[TUHS] Book Recommendation

Ron Natalie ron at ronnatalie.com
Wed Nov 17 01:52:51 AEST 2021


PL/I was my introduction to structured programming (though it took a 
somewhat loose approach to that).   I always
Over my early years I spent time on a couple of implementations and 
always had been amused by its somewhat COBOLish IO scheme
and spent a little time dabbling in variants such as the IBM PL/S, 
UNIVAC PLUS, and the UofM interpretted PLUM.

Then I got introduced to C and it was all downhill from there :)

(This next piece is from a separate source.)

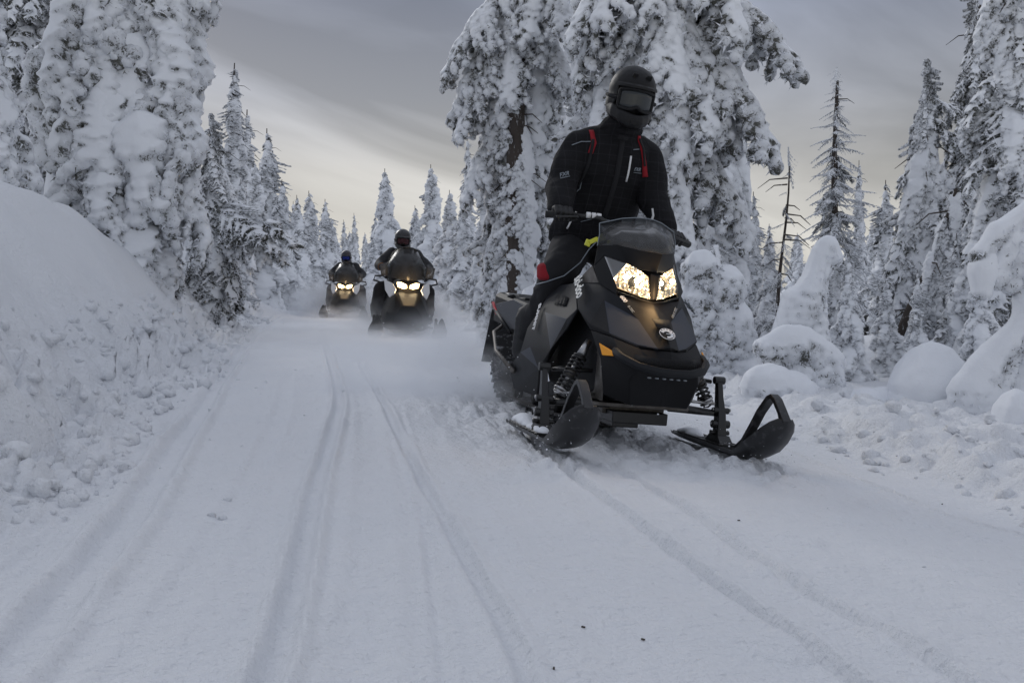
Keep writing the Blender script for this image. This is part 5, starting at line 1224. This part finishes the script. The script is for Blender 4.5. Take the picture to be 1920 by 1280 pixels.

------ Original Message ------
From: "Douglas McIlroy" <douglas.mcilroy at dartmouth.edu>
To: "TUHS main list" <tuhs at minnie.tuhs.org>
Sent: 11/16/2021 9:57:55 AM
Subject: Re: [TUHS] Book Recommendation

>The following remark stirred old memories. Apologies for straying off
>the path of TUHS.
>
>>  I have gotten the impression that [PL/I] was a language that was beloved by no one.
>
>As I was a designer of PL/I, an implementer of EPL (the preliminary
>PL/I compiler used to build Multics), and author of the first PL/I
>program to appear in the ACM Collected Algorithms, it's a bit hard to
>admit that PL/I was "insignificant". I'm proud, though, of having
>conceived the SIGNAL statement, which pioneered exception handling,
>and the USES and SETS attributes, which unfortunately sank into
>oblivion. I also spurred Bud Lawson to invent -> for pointer-chasing.
>The former notation C(B(A)) became A->B->C. This was PL/I's gift to C.
>
>After the ACM program I never wrote another line of PL/I.
>Gratification finally came forty years on when I met a retired
>programmer who, unaware of my PL/I connection, volunteered that she
>had loved PL/I above all other programming languages.